Pero en Pobre gallo aquello no funciona. Si antes la lucha de clases era entre pobres versus ricos, acá es entre indígenas versus carabineros, entre otras cosas. Pero no hay siquiera humor negro. Pobre gallo no da para eso sino para algo bastante más escuálido, que no aprovecha a actores como Hernández, Farías o Godoy (todos mapuches en el programa) y los deja a merced de un guión hecho de tics y bromas de dudoso gusto, un humor ramplón hecho de prejuicios y lugares comunes.

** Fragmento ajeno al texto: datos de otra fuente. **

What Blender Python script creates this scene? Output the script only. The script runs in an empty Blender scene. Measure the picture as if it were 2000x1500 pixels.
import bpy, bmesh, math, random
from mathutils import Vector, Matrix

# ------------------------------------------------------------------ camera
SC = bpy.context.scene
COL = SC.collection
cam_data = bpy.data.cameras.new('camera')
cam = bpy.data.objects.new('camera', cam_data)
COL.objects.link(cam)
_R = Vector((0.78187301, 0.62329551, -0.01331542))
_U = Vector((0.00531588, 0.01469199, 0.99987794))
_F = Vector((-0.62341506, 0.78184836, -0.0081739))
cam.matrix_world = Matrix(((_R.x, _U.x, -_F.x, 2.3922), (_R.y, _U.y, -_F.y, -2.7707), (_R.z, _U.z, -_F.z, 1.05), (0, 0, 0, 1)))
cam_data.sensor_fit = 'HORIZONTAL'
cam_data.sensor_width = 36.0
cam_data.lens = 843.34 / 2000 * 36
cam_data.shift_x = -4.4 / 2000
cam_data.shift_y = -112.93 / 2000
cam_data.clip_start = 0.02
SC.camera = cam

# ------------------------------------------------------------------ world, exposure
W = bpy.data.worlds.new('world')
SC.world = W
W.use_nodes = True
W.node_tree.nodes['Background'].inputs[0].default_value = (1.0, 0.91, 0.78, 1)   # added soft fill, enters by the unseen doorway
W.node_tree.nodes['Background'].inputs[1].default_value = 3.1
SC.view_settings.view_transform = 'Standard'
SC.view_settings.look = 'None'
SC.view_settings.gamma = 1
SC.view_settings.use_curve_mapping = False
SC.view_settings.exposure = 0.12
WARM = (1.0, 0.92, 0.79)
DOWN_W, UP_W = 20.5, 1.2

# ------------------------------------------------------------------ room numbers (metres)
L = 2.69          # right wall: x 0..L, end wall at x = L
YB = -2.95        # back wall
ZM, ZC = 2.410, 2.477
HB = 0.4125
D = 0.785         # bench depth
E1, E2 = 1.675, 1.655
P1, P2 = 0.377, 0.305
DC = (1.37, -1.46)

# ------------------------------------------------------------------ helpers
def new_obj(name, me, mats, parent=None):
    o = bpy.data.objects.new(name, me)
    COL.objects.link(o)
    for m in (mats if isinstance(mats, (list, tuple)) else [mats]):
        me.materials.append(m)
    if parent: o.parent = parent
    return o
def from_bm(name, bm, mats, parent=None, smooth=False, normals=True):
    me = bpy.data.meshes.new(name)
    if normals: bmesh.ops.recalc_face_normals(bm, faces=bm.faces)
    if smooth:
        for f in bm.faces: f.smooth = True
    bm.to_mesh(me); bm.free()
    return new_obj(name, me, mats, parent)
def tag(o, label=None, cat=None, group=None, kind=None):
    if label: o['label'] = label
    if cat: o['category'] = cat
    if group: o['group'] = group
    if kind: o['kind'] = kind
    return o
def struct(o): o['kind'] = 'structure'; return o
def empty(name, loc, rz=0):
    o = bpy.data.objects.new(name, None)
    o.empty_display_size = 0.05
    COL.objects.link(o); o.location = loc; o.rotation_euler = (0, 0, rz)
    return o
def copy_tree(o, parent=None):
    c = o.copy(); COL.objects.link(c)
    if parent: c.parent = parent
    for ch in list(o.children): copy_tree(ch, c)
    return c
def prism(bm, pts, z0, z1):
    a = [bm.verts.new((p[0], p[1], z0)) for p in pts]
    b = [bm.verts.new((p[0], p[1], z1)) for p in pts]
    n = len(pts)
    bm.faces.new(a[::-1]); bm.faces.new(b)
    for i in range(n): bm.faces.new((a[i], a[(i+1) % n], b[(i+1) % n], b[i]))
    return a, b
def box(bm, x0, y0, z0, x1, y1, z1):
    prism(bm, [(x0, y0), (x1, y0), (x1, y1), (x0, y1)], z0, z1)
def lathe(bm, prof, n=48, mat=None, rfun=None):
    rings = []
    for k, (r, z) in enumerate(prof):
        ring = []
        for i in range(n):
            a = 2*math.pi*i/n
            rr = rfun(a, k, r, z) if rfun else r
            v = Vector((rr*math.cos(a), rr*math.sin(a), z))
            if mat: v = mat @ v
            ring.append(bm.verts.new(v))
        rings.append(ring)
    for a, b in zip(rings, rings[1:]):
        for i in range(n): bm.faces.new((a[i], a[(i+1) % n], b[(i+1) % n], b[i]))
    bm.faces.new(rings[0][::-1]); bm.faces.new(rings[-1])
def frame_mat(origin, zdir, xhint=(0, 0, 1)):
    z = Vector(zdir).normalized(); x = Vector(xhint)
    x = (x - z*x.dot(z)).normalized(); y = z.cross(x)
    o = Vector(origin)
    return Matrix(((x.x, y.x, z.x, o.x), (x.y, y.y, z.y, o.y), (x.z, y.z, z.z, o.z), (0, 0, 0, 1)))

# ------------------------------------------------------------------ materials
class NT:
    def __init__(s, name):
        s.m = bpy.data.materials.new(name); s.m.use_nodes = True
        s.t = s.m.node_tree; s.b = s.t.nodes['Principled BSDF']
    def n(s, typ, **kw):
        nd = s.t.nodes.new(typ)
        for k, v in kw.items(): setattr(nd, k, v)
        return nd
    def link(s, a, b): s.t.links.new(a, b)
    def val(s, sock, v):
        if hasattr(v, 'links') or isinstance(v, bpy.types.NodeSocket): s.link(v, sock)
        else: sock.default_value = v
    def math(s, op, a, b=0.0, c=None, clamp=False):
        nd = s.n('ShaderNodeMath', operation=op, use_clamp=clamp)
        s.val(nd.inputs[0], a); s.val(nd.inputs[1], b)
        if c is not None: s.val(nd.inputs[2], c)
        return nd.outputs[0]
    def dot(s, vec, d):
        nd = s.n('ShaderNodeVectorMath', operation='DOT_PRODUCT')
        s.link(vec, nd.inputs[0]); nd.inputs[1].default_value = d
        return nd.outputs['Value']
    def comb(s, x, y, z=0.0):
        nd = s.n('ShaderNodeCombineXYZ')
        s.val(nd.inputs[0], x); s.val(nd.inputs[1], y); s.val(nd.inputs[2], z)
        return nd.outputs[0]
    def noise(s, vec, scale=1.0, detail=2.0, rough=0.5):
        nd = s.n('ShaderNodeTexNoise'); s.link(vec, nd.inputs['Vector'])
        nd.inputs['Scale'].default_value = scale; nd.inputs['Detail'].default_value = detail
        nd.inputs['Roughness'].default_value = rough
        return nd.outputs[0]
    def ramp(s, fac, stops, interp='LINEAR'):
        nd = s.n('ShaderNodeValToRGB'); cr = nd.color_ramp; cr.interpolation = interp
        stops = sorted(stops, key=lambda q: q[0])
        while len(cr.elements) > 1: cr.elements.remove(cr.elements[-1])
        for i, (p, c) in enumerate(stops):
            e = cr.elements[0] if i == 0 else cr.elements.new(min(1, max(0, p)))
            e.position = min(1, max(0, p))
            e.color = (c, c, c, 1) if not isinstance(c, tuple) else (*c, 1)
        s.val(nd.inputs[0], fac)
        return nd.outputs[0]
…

Aquello hace pensar en el sentido de la televisión familiar que viene construyendo Mega hasta este momento. Así, lo mismo que sucede en The switch en relación a los géneros sexuales es lo que pasa en Pobre gallo en relación al tema indígena. El conflicto mapuche acá es convertido en una caricatura, despojado de sentido y usado para alimentar una trama que bien podría haber sucedido en cualquier parte. Es quizás la poética del canal, que apela a un populismo televisivo que quiere aprovecharse a como dé lugar del nuevo mapa simbólico del país sin detenerse a pensar en su sentido en el contexto del presente. Por lo mismo, hay que preguntarse qué realidad está construyendo Mega ahora mismo, algo que en este culebrón toma la forma una televisión alimentada por la fiebre del rating y la repetición de fórmulas probadas hasta el cansancio: una tele hecha de narraciones acicateadas por la necesidad de llegar al gag siguiente y amparada en una serie de lugares comunes que lucen inofensivos cuando en realidad representan un pensamiento reaccionario y vacuo, vendido como un grato ambiente familiar.